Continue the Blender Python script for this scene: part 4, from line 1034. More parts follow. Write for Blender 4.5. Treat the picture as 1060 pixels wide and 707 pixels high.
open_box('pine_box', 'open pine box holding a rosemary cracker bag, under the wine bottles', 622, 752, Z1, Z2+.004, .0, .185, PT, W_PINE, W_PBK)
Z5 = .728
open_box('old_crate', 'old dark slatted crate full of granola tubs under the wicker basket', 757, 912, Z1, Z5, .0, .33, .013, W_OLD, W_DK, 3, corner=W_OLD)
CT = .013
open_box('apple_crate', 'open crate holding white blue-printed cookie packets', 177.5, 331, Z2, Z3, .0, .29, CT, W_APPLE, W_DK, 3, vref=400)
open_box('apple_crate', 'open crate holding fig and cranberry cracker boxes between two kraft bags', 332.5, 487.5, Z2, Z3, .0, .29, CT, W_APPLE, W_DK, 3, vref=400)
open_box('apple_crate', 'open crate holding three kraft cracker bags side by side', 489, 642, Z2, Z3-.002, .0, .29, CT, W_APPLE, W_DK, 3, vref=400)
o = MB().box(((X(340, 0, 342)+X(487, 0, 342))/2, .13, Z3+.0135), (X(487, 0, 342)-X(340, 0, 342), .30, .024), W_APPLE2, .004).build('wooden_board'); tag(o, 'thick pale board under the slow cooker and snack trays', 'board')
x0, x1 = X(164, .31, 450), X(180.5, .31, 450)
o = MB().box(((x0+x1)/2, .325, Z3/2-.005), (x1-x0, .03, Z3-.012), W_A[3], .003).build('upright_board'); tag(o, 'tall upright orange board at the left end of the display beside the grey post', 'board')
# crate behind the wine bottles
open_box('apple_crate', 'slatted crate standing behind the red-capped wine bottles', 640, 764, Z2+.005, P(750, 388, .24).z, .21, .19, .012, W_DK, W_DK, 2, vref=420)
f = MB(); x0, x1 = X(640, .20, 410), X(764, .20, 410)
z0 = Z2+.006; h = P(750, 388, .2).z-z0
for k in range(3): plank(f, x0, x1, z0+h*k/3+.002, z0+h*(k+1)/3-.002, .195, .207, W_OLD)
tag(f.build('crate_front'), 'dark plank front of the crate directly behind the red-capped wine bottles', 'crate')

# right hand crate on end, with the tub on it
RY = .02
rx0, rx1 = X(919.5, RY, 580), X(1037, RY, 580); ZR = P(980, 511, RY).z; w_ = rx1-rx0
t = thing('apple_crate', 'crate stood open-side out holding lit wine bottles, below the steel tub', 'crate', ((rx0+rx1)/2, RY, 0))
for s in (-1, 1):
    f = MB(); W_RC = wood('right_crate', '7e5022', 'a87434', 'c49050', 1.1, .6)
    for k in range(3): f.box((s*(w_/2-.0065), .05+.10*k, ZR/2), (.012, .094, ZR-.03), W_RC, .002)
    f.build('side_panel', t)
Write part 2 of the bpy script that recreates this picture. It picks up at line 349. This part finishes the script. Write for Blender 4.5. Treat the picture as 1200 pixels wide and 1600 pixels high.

--

Exercise brief — Each entry above needs to be retyped exactly.

Response to this task —
Continue the Blender Python script for this scene: part 4, from line 1034. More parts follow. Write for Blender 4.5. Treat the picture as 1060 pixels wide and 707 pixels high.
open_box('pine_box', 'open pine box holding a rosemary cracker bag, under the wine bottles', 622, 752, Z1, Z2+.004, .0, .185, PT, W_PINE, W_PBK)
Z5 = .728
open_box('old_crate', 'old dark slatted crate full of granola tubs under the wicker basket', 757, 912, Z1, Z5, .0, .33, .013, W_OLD, W_DK, 3, corner=W_OLD)
CT = .013
open_box('apple_crate', 'open crate holding white blue-printed cookie packets', 177.5, 331, Z2, Z3, .0, .29, CT, W_APPLE, W_DK, 3, vref=400)
open_box('apple_crate', 'open crate holding fig and cranberry cracker boxes between two kraft bags', 332.5, 487.5, Z2, Z3, .0, .29, CT, W_APPLE, W_DK, 3, vref=400)
open_box('apple_crate', 'open crate holding three kraft cracker bags side by side', 489, 642, Z2, Z3-.002, .0, .29, CT, W_APPLE, W_DK, 3, vref=400)
o = MB().box(((X(340, 0, 342)+X(487, 0, 342))/2, .13, Z3+.0135), (X(487, 0, 342)-X(340, 0, 342), .30, .024), W_APPLE2, .004).build('wooden_board'); tag(o, 'thick pale board under the slow cooker and snack trays', 'board')
x0, x1 = X(164, .31, 450), X(180.5, .31, 450)
o = MB().box(((x0+x1)/2, .325, Z3/2-.005), (x1-x0, .03, Z3-.012), W_A[3], .003).build('upright_board'); tag(o, 'tall upright orange board at the left end of the display beside the grey post', 'board')
# crate behind the wine bottles
open_box('apple_crate', 'slatted crate standing behind the red-capped wine bottles', 640, 764, Z2+.005, P(750, 388, .24).z, .21, .19, .012, W_DK, W_DK, 2, vref=420)
f = MB(); x0, x1 = X(640, .20, 410), X(764, .20, 410)
z0 = Z2+.006; h = P(750, 388, .2).z-z0
for k in range(3): plank(f, x0, x1, z0+h*k/3+.002, z0+h*(k+1)/3-.002, .195, .207, W_OLD)
tag(f.build('crate_front'), 'dark plank front of the crate directly behind the red-capped wine bottles', 'crate')

# right hand crate on end, with the tub on it
RY = .02
rx0, rx1 = X(919.5, RY, 580), X(1037, RY, 580); ZR = P(980, 511, RY).z; w_ = rx1-rx0
t = thing('apple_crate', 'crate stood open-side out holding lit wine bottles, below the steel tub', 'crate', ((rx0+rx1)/2, RY, 0))
for s in (-1, 1):
    f = MB(); W_RC = wood('right_crate', '7e5022', 'a87434', 'c49050', 1.1, .6)
    for k in range(3): f.box((s*(w_/2-.0065), .05+.10*k, ZR/2), (.012, .094, ZR-.03), W_RC, .002)
    f.build('side_panel', t)
Write part 2 of the bpy script that recreates this picture. It picks up at line 349. This part finishes the script. Write for Blender 4.5. Treat the picture as 1200 pixels wide and 1600 pixels high.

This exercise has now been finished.